The building i am in right now has the elevator list the ground floor as G and the next floor up as 1. I can see that there is really no consistency. In buildings that have the ground floor as 1…. Are their basements listed as 0? It can’t be G for sure. Or do they skip right to -1?
You just triggered a flashback about a weird parking garage that had Ground between P1 and P2 so that it would line up with the hotel’s Ground floor!
It went:
P3
P2
Ground
P1
Now that you mention the slopes, I do have a fuzzy recollection of a building on a slope having a separate Ground floor from the numbered floors for street level access. 1st floor was the main lobby.
I can’t think of one on flat ground ever having separate Ground and 1st floors though.
I’ve seen B and SB (basement and subbasement) on elevator buttons. Generally those are floors that the public isn’t allowed to go to and I never had the right key to activate them so I don’t know what was there.
I’ve also seen B1 B2 B3 B4 B5 for different basement levels, though I don’t remember which was on top. Those were all parking levels though so no rooms were numbered.
Usually I’ve seen rooms starting with zero as a basement level, although due to terrain (such as being on a hillside) there could still be direct access to the outside ground. This is especially the case in residential/apartment buildings where windows and direct emergency egress is legally required. Things get wacky when the terrain around a building is not uniformly flat. It can be even weirder in big cities like New York where there might be an entrance at the street level but the hotel reception is up a level because the entrance to a parking garage is at the street level, then above the lobby level there’s maybe a mezzanine level with conference rooms, and then above that is the floor where rooms start and while an American might call that floor 4 or a European would call it floor 3, it might be labeled in the elevator as floor 1, 2, 3, or 4.
The things I have always seen as consistent in the US is whatever number a hotel room starts with is the number you press in the elevator. If you’re in room 647 press floor 6; if you’re in room 1232 press floor 12. Also, whatever level has a star ⭐️ in the elevator is the floor they consider the level with the main entrance. You’ll find the reception/front desk there and it should be obvious where to go for a taxi. It might not be the level to go out if you’ve parked a car, though, especially if the hotel has a parking garage.
The building i am in right now has the elevator list the ground floor as G and the next floor up as 1. I can see that there is really no consistency. In buildings that have the ground floor as 1…. Are their basements listed as 0? It can’t be G for sure. Or do they skip right to -1?

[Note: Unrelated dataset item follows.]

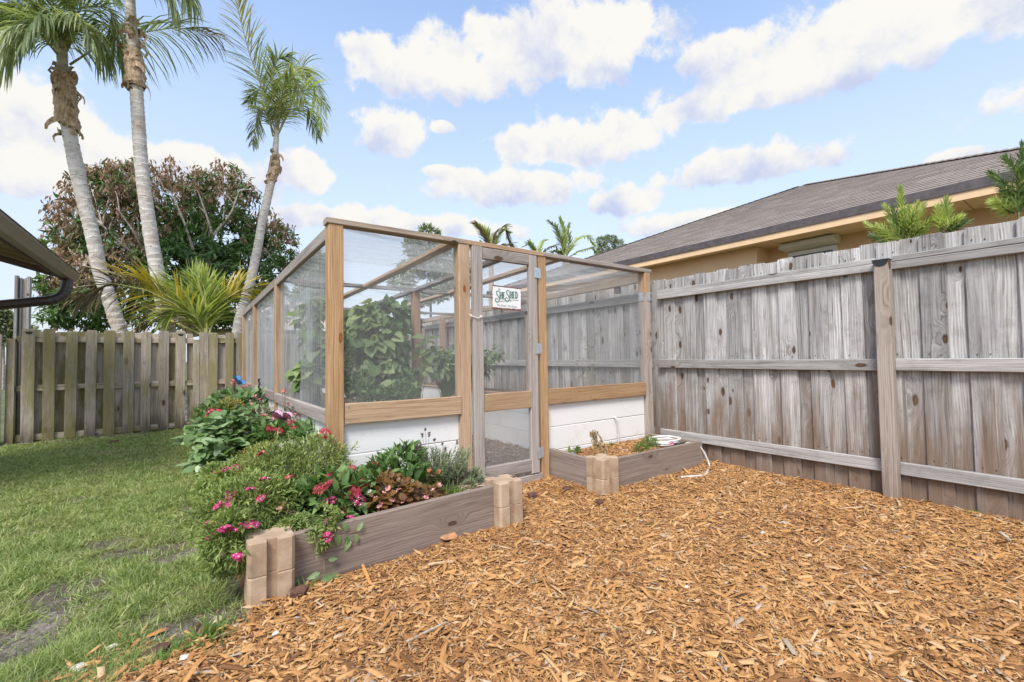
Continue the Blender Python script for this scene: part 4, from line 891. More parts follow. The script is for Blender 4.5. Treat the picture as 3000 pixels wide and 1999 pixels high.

Are you in the US, and what kind of building is it?
I don’t ever remember seeing a separate ground and 1st floor in a building, although I haven’t been in every building.
I’ve seen it once, the building was built on a hill, so both ground and 1st had street level entrances on opposite sides.
You just triggered a flashback about a weird parking garage that had Ground between P1 and P2 so that it would line up with the hotel’s Ground floor!
It went:
Now that you mention the slopes, I do have a fuzzy recollection of a building on a slope having a separate Ground floor from the numbered floors for street level access. 1st floor was the main lobby.
I can’t think of one on flat ground ever having separate Ground and 1st floors though.
I’ve seen B and SB (basement and subbasement) on elevator buttons. Generally those are floors that the public isn’t allowed to go to and I never had the right key to activate them so I don’t know what was there.
I’ve also seen B1 B2 B3 B4 B5 for different basement levels, though I don’t remember which was on top. Those were all parking levels though so no rooms were numbered.
Basements are numbered increasingly as they travel away from the ground floor. This is code for elevators at least, in most municipalities in the US.
Usually I’ve seen rooms starting with zero as a basement level, although due to terrain (such as being on a hillside) there could still be direct access to the outside ground. This is especially the case in residential/apartment buildings where windows and direct emergency egress is legally required. Things get wacky when the terrain around a building is not uniformly flat. It can be even weirder in big cities like New York where there might be an entrance at the street level but the hotel reception is up a level because the entrance to a parking garage is at the street level, then above the lobby level there’s maybe a mezzanine level with conference rooms, and then above that is the floor where rooms start and while an American might call that floor 4 or a European would call it floor 3, it might be labeled in the elevator as floor 1, 2, 3, or 4.
The things I have always seen as consistent in the US is whatever number a hotel room starts with is the number you press in the elevator. If you’re in room 647 press floor 6; if you’re in room 1232 press floor 12. Also, whatever level has a star ⭐️ in the elevator is the floor they consider the level with the main entrance. You’ll find the reception/front desk there and it should be obvious where to go for a taxi. It might not be the level to go out if you’ve parked a car, though, especially if the hotel has a parking garage.